Ne è nato un gran subbuglio, caro Francesco, perché i miei amici artisti hanno desiderato fin da subito farti toccare la loro gratitudine, e sono per lo più attori, commedianti, parecchio sanguigni e inclini alla teatralità ma anche, purtroppo, quasi tutti pazzi, ignoranti, arruffoni, sfacciati, litigiosi, insolenti, maleducati, viziosi, incapaci di comunicare degnamente un proprio stato d’animo se non per il tramite di un grande poeta che metta loro in bocca, una a una, le parole. Allora diventano delicati, immensi, sublimi,  ma stavolta non avevano Shakespeare sotto mano, non avevano Eduardo, Molière, Cechov o Pirandello: avevano solo me, e questa è la ragione per cui tanto indegnamente ti sto scrivendo. Però, anche se ti sto scrivendo per conto degli amici che mi hanno chiesto di farlo, e cioè Picchio, Sergio, Margherita, Rosario, Carlo, Carla, Rocco, Leonardo, Alfredo, Marco, Fabrizia, Roberto, Diego, Stefano, Ferzan, Giovanni, Valeria, Valerio, Giuliano, Alessandro, Anna, Gabriele, Francesco, la tua preghiera di lunedì, così semplice, così universale, autorizza a credere che anche tutti gli altri artisti del mondo siano in questo momento colmi di riconoscenza nei tuoi confronti, compresi quelli che vivono in Paesi i cui governi abbiano dato segno di avere a cuore, tra le tante, anche le loro tribolazioni. E non solo: sempre per il tramite dei miei amici, sono a rappresentarti la riconoscenza anche dei loro amici invisibili, i comprimari, gli assistenti, i tecnici, i lavoratori in genere che danno il loro necessario contributo affinché gli artisti possano indicare, come tu hai detto, la strada per la bellezza. E questi sono tanti, caro Francesco, e tu lo sai, migliaia, e non hanno la minima idea di quando potranno tornare a lavorare. Tribolano, e più sono invisibili più tribolano, e i miei amici mi hanno pregato di ringraziarti anche da parte loro.

Ce n’è poi uno, tra questi amici, Mimmo, che mi ha chiesto di allegare a questa lettera anche un suo piccolo omaggio. È il ritratto di un altro amico, amico tuo, certo, soprattutto, ma anche nostro, amico di tutti, che da venti secoli indica la strada della salvezza, raffigurato nella postura che lo ha reso così amato, potente e necessario.

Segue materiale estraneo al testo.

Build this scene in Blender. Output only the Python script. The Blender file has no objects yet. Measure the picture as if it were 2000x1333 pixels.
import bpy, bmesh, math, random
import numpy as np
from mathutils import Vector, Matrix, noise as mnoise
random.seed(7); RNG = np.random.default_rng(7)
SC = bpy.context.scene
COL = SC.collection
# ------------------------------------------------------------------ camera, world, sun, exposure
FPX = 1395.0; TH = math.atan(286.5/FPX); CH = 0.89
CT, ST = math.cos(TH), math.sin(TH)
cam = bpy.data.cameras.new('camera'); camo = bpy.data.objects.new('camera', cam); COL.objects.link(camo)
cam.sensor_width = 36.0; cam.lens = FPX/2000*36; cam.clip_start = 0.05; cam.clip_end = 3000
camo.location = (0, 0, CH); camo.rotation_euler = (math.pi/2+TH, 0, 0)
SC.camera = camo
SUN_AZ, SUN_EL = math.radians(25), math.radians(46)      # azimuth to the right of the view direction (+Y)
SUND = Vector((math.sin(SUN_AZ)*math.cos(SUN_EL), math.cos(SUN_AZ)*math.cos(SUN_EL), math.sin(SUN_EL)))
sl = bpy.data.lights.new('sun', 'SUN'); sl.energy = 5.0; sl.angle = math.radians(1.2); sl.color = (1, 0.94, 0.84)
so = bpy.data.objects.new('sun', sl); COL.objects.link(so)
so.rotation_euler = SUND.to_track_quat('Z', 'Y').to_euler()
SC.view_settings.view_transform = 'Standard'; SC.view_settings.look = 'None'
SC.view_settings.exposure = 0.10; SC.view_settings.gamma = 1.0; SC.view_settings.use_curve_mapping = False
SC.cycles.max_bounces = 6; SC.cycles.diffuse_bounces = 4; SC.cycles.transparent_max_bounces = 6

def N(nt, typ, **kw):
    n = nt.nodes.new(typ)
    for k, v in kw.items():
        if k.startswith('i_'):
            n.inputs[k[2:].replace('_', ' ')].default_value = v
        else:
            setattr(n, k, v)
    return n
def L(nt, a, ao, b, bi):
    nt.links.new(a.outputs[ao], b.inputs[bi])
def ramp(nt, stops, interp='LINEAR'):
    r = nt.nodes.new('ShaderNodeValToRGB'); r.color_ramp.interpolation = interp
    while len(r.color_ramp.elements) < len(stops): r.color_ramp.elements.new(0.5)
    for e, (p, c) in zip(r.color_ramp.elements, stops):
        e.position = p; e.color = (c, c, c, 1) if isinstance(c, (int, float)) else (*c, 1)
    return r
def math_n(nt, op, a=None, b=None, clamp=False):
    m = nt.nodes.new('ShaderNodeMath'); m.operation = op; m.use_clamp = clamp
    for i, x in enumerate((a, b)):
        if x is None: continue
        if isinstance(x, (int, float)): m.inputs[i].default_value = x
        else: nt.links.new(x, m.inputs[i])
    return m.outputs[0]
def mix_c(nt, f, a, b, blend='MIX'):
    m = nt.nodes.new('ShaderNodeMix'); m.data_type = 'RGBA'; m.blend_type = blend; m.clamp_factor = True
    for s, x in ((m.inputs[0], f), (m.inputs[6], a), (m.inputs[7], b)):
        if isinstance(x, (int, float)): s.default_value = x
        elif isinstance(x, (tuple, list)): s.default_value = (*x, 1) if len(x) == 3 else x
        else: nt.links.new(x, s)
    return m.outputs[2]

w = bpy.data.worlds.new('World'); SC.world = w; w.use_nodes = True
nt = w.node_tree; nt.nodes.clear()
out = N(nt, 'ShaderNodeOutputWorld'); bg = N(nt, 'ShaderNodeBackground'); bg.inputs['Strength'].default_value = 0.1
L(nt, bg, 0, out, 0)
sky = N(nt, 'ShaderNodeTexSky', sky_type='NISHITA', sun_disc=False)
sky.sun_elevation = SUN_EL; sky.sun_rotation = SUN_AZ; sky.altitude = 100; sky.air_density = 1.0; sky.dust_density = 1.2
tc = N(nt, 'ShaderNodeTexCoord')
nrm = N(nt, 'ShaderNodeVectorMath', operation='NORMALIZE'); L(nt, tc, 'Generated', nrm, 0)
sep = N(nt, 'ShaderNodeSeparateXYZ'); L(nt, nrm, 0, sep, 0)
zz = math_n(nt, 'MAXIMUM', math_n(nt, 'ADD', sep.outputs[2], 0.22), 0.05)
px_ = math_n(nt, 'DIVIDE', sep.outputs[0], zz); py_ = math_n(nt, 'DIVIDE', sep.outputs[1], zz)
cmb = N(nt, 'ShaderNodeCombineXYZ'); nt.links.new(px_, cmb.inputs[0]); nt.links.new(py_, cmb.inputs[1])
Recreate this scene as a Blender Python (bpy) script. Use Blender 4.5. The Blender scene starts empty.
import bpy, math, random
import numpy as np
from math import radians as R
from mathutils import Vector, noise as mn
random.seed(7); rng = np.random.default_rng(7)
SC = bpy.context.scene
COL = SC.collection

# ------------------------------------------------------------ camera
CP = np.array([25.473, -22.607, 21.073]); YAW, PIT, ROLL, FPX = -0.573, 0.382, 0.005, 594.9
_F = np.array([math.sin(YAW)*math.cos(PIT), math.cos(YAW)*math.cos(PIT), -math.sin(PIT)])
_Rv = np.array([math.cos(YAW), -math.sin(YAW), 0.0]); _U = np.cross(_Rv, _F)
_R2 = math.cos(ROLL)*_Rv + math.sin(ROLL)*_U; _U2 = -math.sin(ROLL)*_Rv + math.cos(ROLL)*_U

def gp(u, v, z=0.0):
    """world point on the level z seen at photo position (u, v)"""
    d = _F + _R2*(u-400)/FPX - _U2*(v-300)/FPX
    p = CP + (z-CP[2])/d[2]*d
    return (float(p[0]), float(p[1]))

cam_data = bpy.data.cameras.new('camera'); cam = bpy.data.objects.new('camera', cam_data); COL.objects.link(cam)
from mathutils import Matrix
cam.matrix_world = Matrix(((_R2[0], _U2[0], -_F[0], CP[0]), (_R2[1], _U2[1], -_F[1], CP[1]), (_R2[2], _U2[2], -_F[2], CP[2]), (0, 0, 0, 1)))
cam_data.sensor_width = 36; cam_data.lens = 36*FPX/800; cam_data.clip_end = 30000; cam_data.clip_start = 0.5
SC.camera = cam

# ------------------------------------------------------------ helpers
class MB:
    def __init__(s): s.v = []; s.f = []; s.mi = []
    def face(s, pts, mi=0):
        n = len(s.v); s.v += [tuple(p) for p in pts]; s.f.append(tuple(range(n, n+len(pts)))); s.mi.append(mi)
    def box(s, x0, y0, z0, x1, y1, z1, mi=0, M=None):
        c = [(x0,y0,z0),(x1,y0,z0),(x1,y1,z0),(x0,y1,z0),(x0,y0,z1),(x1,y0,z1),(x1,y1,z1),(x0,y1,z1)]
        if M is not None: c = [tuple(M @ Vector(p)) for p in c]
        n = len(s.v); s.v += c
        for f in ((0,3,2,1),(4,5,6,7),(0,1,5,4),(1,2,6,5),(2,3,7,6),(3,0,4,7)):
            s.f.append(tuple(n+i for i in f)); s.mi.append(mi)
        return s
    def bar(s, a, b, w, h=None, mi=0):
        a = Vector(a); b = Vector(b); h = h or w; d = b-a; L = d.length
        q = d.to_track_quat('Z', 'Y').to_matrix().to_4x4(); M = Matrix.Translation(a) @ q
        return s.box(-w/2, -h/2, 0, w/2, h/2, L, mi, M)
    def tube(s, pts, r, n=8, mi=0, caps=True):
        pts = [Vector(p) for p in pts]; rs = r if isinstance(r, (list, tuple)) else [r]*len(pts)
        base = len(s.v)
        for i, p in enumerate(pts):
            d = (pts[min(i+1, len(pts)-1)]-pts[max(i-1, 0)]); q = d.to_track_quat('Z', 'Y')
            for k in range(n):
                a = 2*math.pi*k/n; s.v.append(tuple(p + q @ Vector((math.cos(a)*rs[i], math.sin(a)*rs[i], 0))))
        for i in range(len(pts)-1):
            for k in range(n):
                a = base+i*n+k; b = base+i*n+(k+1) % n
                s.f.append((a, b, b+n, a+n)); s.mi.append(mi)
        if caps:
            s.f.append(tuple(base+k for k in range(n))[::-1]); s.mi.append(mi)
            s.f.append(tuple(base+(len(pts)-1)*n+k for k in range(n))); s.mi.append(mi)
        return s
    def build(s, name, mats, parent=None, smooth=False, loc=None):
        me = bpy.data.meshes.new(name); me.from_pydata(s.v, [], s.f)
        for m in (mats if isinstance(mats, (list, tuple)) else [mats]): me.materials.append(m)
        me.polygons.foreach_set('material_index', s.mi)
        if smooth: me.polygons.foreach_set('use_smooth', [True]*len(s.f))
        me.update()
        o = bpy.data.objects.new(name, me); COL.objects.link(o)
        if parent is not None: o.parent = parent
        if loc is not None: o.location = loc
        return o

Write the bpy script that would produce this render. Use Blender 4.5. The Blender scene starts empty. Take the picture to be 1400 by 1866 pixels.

Ecco, caro Francesco, ho compiuto il mio dovere. Permettimi ora di unirmi ai miei amici nel ringraziamento e soprattutto nel saluto finale, che ripesco proprio da quel repertorio di bellezza e genialità che deve tornare al più presto ad arricchirsi: ed è anche il modo di porgerti il mio rispetto dopo essermi rivolto a te con un tono così sfrontatamente confidenziale.

Ti salutiamo con la nostra faccia sotto i tuoi piedi, senza chiederti nemmeno di stare fermo. Puoi muoverti quanto ti pare e piace, e noi zitti, sotto”.